Friday, February 02, 2007

Hello, Dave!

One of the interesting announcement of DEMO 07 has been DAVE (Digital Audio Video Experience) by Seagate. It is a very small storage drive (credit card size) with Bluetooth and Wi-Fi support. It boasts up to 14 days of standby power and 10 hours of continuous use, it can be accessed from anywhere up to 30 feet (9.1 meters), it will ship in May/June and it will cost around $150.

What does it mean?

It means you can store 20 Giga of your stuff in it, put it in your bag and access it from your cell phone. Wirelessly.

In theory, it makes a lot of sense. You have a growing need for storage. You want your data always with you. Therefore, you go out with Dave at night. It speaks to your cell phone, PDA, mp3 player, iPhone (yeah, right, like you will be able to write an app on it), your PC at home and so on. DAVE kills the need for synchronization. It is a one-stop-shop for your data storage.

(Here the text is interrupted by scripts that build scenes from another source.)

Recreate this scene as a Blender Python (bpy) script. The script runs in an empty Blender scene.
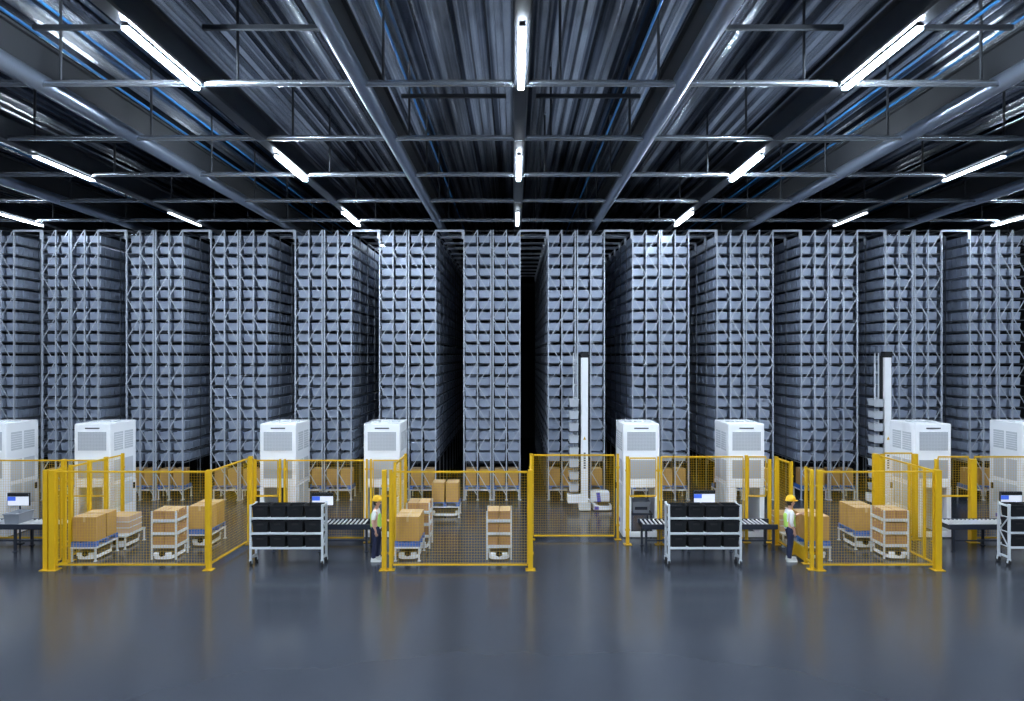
import bpy, bmesh, math, random
from mathutils import Vector, Matrix
R = math.radians
SC = bpy.context.scene
COL = SC.collection
rnd = random.Random(7)
F, PX, PY, CAMZ = 650.0, 514.0, 357.0, 5.7

# ------------------------------------------------------------------ materials
def mat(name, col, rough=0.5, metal=0.0, var=0.0, scale=6.0, bump=0.0, emit=None, estr=0.0, coat=0.0, spec=None):
    m = bpy.data.materials.new(name); m.use_nodes = True
    nt = m.node_tree; b = nt.nodes['Principled BSDF']
    b.inputs['Base Color'].default_value = (*col, 1)
    b.inputs['Roughness'].default_value = rough
    b.inputs['Metallic'].default_value = metal
    if coat: b.inputs['Coat Weight'].default_value = coat; b.inputs['Coat Roughness'].default_value = 0.15
    if spec is not None: b.inputs['Specular IOR Level'].default_value = spec
    if emit: b.inputs['Emission Color'].default_value = (*emit, 1); b.inputs['Emission Strength'].default_value = estr
    if var or bump:
        tc = nt.nodes.new('ShaderNodeTexCoord'); n = nt.nodes.new('ShaderNodeTexNoise')
        n.inputs['Scale'].default_value = scale; n.inputs['Detail'].default_value = 4
        nt.links.new(tc.outputs['Object'], n.inputs['Vector'])
        if var:
            mx = nt.nodes.new('ShaderNodeMix'); mx.data_type = 'RGBA'
            mx.inputs[6].default_value = (*[c*(1-var) for c in col], 1)
            mx.inputs[7].default_value = (*[min(1, c*(1+var)) for c in col], 1)
            nt.links.new(n.outputs['Fac'], mx.inputs[0]); nt.links.new(mx.outputs[2], b.inputs['Base Color'])
        if bump:
            bp = nt.nodes.new('ShaderNodeBump'); bp.inputs['Strength'].default_value = bump; bp.inputs['Distance'].default_value = 0.02
            nt.links.new(n.outputs['Fac'], bp.inputs['Height']); nt.links.new(bp.outputs['Normal'], b.inputs['Normal'])
    return m

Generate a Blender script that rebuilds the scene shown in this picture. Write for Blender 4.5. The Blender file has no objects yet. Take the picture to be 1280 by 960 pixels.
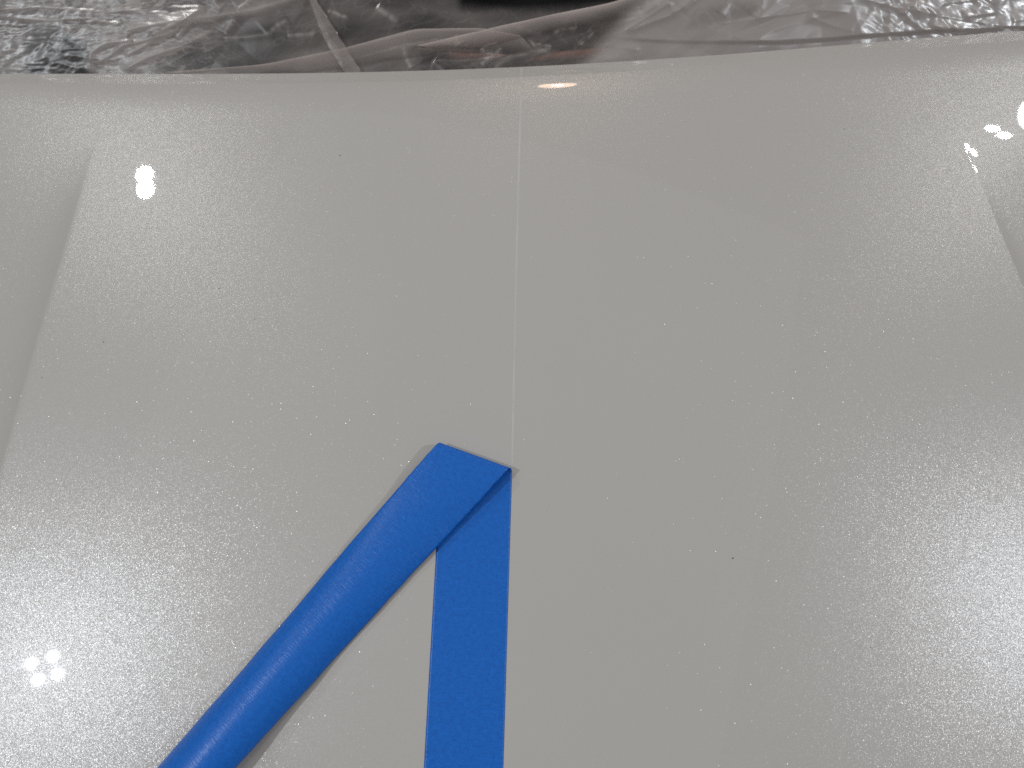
import bpy, bmesh, math, random
import numpy as np

# ------------------------------------------------------------------ camera, light, exposure
S = bpy.context.scene
COL = S.collection
S.render.engine = 'CYCLES'
S.cycles.use_denoising = False
S.cycles.max_bounces = 10
S.cycles.transparent_max_bounces = 24
S.cycles.caustics_reflective = False
S.cycles.caustics_refractive = False
S.cycles.sample_clamp_indirect = 4.0
S.view_settings.view_transform = 'Standard'
S.view_settings.look = 'None'
S.view_settings.exposure = 0.0
S.view_settings.gamma = 1.0
S.view_settings.use_curve_mapping = False

cam_d = bpy.data.cameras.new('camera')
cam = bpy.data.objects.new('camera', cam_d)
COL.objects.link(cam)
cam.location = (0, 0, 0.531)
cam.rotation_euler = (math.radians(90 - 71), 0, 0)
cam_d.sensor_width = 36
cam_d.lens = 18 / math.tan(math.radians(32.5))
cam_d.clip_start, cam_d.clip_end = 0.01, 100
cam_d.dof.use_dof = True
cam_d.dof.focus_distance = 0.54
cam_d.dof.aperture_fstop = 9.0
S.camera = cam

world = bpy.data.worlds.new('World')
S.world = world
world.use_nodes = True
bg = world.node_tree.nodes['Background']
bg.inputs[0].default_value = (1.0, 0.95, 0.93, 1)
bg.inputs[1].default_value = 0.17


def lamp(name, loc, target, size, radiance, color, shape='DISK', size_y=None):
    d = bpy.data.lights.new(name, 'AREA')
    d.shape = shape
    d.size = size
    area = math.pi * size * size / 4
    if size_y:
        d.size_y = size_y
        area = size * size_y
    d.energy = radiance * area * math.pi
    d.color = color
    o = bpy.data.objects.new(name, d)
    COL.objects.link(o)
    o.location = loc
    v = np.array(target) - np.array(loc)
    from mathutils import Vector
    o.rotation_euler = Vector(v).to_track_quat('-Z', 'Y').to_euler()
    return o


COOL = (0.90, 0.95, 1.0)
WHITE = (1.0, 0.99, 0.96)
# work light on the left: a head of four LED discs
for p in ((-2.368, -0.141, 2.2), (-2.236, -0.110, 2.2), (-2.309, -0.207, 2.2), (-2.192, -0.181, 2.2)):
    lamp('work_lamp', p, (-0.1, 0.1, 0), 0.028, 3300, COOL)
# two-disc lamp beyond the left fender
for p in ((-2.36, 2.53, 2.2), (-2.315, 2.41, 2.2)):
    lamp('shop_lamp', p, (0, 0.3, 0), 0.105, 200, WHITE)
# lamps on the right
for p in ((3.545, 3.207, 2.2), (3.60, 3.085, 2.2)):
    lamp('shop_lamp', p, (0, 0.3, 0), 0.10, 200, WHITE)
lamp('shop_lamp', (4.38, 3.70, 2.2), (0, 0.3, 0), 0.42, 30, WHITE)
for p in ((2.78, 0.05, 2.2), (2.88, 0.11, 2.2), (2.82, 0.16, 2.2), (2.74, 0.12, 2.2)):
    lamp('work_lamp', p, (0.1, 0.1, 0), 0.028, 3300, COOL)
# warm lamp behind the windscreen
lamp('warm_lamp', (0.187, 2.82, 1.37), (0, 0.5, 0), 0.045, 420, (1.0, 0.80, 0.62))
lamp('warm_lamp', (0.187, 2.85, 1.385), (0, 0.5, 0), 0.19, 11, (1.0, 0.68, 0.48))
# added soft area light standing in for bounce off the unseen workshop ceiling
lamp('ceiling_bounce', (0.0, 1.5, 2.7), (0.0, 1.5, 0), 8.0, 0.055, (1.0, 0.955, 0.93), 'RECTANGLE', 8.0)
panel = lamp('ceiling_bounce', (-0.35, 1.1, 2.68), (-0.35, 1.1, 0), 3.6, 0.135, (0.94, 1.0, 0.90), 'RECTANGLE', 3.6)
panel.rotation_euler.z += math.radians(-18)


# ------------------------------------------------------------------ helpers
def tag(o, label=None, cat=None, group=None, kind=None):
    if label: o['label'] = label
    if cat: o['category'] = cat
    if group: o['group'] = group
    if kind: o['kind'] = kind
    return o


def mesh_obj(name, verts, faces, mat, parent=None, smooth=True, attrs=None):
    me = bpy.data.meshes.new(name)
    me.from_pydata([tuple(map(float, v)) for v in verts], [], faces)
    if smooth:
        me.polygons.foreach_set('use_smooth', np.ones(len(me.polygons), dtype=bool))
    for k, arr in (attrs or {}).items():
        a = me.attributes.new(k, 'FLOAT', 'POINT')
        a.data.foreach_set('value', np.asarray(arr, dtype=np.float32).ravel())
    me.update()
    if mat: me.materials.append(mat)
    o = bpy.data.objects.new(name, me)
    COL.objects.link(o)
    if parent: o.parent = parent
    return o


def grid_faces(nr, nc, keep=None):
    idx = np.arange(nr * nc).reshape(nr, nc)
    q = np.stack([idx[:-1, :-1], idx[:-1, 1:], idx[1:, 1:], idx[1:, :-1]], -1)
    if keep is not None:
        k = keep[:-1, :-1] & keep[:-1, 1:] & keep[1:, 1:] & keep[1:, :-1]
        return q[k].tolist()
    return q.reshape(-1, 4).tolist()


def new_mat(name):
    m = bpy.data.materials.new(name)
    m.use_nodes = True
    nt = m.node_tree
    nt.nodes.clear()
    return m, nt, nt.nodes, nt.links


def node(nt, typ, **kw):
    n = nt.nodes.new(typ)
    for k, v in kw.items():
        if k.startswith('i_'):
            n.inputs[k[2:].replace('_', ' ')].default_value = v
        else:
            setattr(n, k, v)
    return n


def smooth01(x):
    x = np.clip(x, 0, 1)
    return x * x * (3 - 2 * x)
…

In practice, I do not think the concept will fly. IXI tried something like this with the PMG (Portable Mobile Gateway). Devices that only solve an infrastructure problem, but require no physical interaction with the mobile user, have no appeal. The thing does nothing. No beep, no lights, no tactile feedback, nothing. It is in your bag. Still. It appeals to geeks but not consumers. I can see people showing it off in a coffee place in San Jose, not in a bar of Milan. It is not fashionable, it is geeky (and black).

As you probably know, I am not a fan of mobile convergence. I believe in divergence. DAVE pushes divergence, taking care of a basic task (storage) and adding yet another device. I should like it. However, I just can't see it as a viable mass solution. I believe phone will just add more storage (see the iPod Nano, does it have enough storage in a limited space?). Storage won't be a good reason for divergence. User interfaces will. Usage segmentation will. Multiple devices with local storage, same data, to be synchronized.

One thing I really like about the way Seagate approached the software component of DAVE: open source. The API to access the device will be all open source. That's mobile open source, by the way. That will generate a ton of innovation. Someone very smart will build something we are not even thinking about today. Maybe one day you'll put your DAVE in your car and leave it there. Or it will be strapped to your purse. We'll see. Let open source people take care of it. They know better.